Do this
Up to and including the line containing "board_('leaflet_stand', (-3.33, 8.36, 1.455), .125, .255, 'teal", please reproduce the lines of the listing below, starting from the top.

Information supplied
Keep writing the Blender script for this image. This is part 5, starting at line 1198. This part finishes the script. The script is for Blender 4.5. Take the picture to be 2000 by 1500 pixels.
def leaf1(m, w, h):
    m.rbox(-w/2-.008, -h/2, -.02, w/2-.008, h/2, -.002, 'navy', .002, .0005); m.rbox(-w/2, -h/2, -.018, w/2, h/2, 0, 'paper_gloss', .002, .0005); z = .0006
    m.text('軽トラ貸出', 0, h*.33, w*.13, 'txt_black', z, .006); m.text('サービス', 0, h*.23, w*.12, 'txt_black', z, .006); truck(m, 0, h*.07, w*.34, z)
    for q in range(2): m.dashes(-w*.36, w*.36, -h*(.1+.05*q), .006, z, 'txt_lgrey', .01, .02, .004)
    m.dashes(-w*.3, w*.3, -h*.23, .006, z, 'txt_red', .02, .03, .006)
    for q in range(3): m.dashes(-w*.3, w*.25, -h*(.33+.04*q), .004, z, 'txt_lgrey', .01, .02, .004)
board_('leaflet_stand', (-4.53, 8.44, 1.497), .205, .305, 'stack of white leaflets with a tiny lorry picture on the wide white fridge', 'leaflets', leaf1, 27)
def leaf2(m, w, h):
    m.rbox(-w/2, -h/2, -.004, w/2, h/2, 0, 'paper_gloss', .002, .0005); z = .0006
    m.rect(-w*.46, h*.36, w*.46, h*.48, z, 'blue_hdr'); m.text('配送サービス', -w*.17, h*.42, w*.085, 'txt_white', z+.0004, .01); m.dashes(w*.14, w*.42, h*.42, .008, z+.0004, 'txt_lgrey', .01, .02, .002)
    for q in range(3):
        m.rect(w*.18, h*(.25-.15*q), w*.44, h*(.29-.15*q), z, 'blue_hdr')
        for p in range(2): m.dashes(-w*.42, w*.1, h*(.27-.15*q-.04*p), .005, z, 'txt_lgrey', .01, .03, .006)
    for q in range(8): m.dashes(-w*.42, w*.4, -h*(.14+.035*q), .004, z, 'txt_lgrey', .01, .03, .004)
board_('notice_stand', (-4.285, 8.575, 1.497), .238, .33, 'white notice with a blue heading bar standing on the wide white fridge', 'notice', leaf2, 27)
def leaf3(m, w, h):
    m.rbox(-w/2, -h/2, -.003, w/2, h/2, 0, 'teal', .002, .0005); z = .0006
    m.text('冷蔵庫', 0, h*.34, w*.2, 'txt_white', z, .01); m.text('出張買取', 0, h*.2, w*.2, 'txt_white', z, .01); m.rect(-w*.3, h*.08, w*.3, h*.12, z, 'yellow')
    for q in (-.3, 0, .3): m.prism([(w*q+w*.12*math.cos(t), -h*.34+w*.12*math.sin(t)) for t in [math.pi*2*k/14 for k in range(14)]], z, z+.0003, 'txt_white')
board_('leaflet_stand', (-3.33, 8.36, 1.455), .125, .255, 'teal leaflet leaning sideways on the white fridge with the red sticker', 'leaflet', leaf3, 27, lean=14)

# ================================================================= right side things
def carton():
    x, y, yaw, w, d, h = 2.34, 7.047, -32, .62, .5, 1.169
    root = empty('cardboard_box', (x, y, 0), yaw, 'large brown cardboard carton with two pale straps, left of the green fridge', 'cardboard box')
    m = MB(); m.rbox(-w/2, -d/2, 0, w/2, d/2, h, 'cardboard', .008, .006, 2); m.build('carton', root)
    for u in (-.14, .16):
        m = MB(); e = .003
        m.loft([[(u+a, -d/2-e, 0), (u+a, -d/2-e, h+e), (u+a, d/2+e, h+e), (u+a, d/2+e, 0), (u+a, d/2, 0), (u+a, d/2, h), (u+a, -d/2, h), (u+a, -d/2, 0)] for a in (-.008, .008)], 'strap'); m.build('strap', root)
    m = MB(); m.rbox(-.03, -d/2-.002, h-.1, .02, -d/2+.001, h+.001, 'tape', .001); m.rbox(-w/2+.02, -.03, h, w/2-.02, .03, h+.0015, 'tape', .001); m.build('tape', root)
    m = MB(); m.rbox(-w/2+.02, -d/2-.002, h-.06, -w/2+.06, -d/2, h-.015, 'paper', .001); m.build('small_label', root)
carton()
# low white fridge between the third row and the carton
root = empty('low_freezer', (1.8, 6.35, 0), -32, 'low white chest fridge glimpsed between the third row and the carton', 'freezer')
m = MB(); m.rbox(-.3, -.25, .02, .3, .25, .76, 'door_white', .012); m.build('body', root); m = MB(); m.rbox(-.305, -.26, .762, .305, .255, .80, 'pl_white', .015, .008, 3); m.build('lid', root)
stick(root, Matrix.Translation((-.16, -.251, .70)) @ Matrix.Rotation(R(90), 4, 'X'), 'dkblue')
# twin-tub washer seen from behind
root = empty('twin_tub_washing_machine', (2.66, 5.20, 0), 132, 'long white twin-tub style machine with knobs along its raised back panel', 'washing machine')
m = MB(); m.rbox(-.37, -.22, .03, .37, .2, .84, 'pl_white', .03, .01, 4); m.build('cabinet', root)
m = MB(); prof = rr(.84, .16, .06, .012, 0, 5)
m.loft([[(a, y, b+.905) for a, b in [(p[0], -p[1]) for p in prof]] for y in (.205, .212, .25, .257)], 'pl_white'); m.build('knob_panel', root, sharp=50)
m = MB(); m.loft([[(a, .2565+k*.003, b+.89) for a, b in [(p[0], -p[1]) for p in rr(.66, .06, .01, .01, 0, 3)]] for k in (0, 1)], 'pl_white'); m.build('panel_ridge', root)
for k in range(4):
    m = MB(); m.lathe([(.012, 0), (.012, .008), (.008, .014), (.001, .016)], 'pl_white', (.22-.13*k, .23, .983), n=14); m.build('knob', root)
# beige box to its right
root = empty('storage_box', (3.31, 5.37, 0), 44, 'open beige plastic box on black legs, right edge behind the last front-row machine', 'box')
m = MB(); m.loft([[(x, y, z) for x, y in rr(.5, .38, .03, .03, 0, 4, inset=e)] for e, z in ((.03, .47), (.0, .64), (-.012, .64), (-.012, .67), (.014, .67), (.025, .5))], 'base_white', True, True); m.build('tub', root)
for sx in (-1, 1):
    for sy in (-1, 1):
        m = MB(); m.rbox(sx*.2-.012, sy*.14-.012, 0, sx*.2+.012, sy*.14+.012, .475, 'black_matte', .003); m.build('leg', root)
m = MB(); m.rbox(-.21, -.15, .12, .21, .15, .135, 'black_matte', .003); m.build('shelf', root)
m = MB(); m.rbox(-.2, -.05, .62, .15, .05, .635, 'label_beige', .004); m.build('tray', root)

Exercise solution
Keep writing the Blender script for this image. This is part 5, starting at line 1198. This part finishes the script. The script is for Blender 4.5. Take the picture to be 2000 by 1500 pixels.
def leaf1(m, w, h):
    m.rbox(-w/2-.008, -h/2, -.02, w/2-.008, h/2, -.002, 'navy', .002, .0005); m.rbox(-w/2, -h/2, -.018, w/2, h/2, 0, 'paper_gloss', .002, .0005); z = .0006
    m.text('軽トラ貸出', 0, h*.33, w*.13, 'txt_black', z, .006); m.text('サービス', 0, h*.23, w*.12, 'txt_black', z, .006); truck(m, 0, h*.07, w*.34, z)
    for q in range(2): m.dashes(-w*.36, w*.36, -h*(.1+.05*q), .006, z, 'txt_lgrey', .01, .02, .004)
    m.dashes(-w*.3, w*.3, -h*.23, .006, z, 'txt_red', .02, .03, .006)
    for q in range(3): m.dashes(-w*.3, w*.25, -h*(.33+.04*q), .004, z, 'txt_lgrey', .01, .02, .004)
board_('leaflet_stand', (-4.53, 8.44, 1.497), .205, .305, 'stack of white leaflets with a tiny lorry picture on the wide white fridge', 'leaflets', leaf1, 27)
def leaf2(m, w, h):
    m.rbox(-w/2, -h/2, -.004, w/2, h/2, 0, 'paper_gloss', .002, .0005); z = .0006
    m.rect(-w*.46, h*.36, w*.46, h*.48, z, 'blue_hdr'); m.text('配送サービス', -w*.17, h*.42, w*.085, 'txt_white', z+.0004, .01); m.dashes(w*.14, w*.42, h*.42, .008, z+.0004, 'txt_lgrey', .01, .02, .002)
    for q in range(3):
        m.rect(w*.18, h*(.25-.15*q), w*.44, h*(.29-.15*q), z, 'blue_hdr')
        for p in range(2): m.dashes(-w*.42, w*.1, h*(.27-.15*q-.04*p), .005, z, 'txt_lgrey', .01, .03, .006)
    for q in range(8): m.dashes(-w*.42, w*.4, -h*(.14+.035*q), .004, z, 'txt_lgrey', .01, .03, .004)
board_('notice_stand', (-4.285, 8.575, 1.497), .238, .33, 'white notice with a blue heading bar standing on the wide white fridge', 'notice', leaf2, 27)
def leaf3(m, w, h):
    m.rbox(-w/2, -h/2, -.003, w/2, h/2, 0, 'teal', .002, .0005); z = .0006
    m.text('冷蔵庫', 0, h*.34, w*.2, 'txt_white', z, .01); m.text('出張買取', 0, h*.2, w*.2, 'txt_white', z, .01); m.rect(-w*.3, h*.08, w*.3, h*.12, z, 'yellow')
    for q in (-.3, 0, .3): m.prism([(w*q+w*.12*math.cos(t), -h*.34+w*.12*math.sin(t)) for t in [math.pi*2*k/14 for k in range(14)]], z, z+.0003, 'txt_white')
board_('leaflet_stand', (-3.33, 8.36, 1.455), .125, .255, 'teal leaflet leaning sideways on the white fridge with the red sticker', 'leaflet', leaf3, 27, lean=14)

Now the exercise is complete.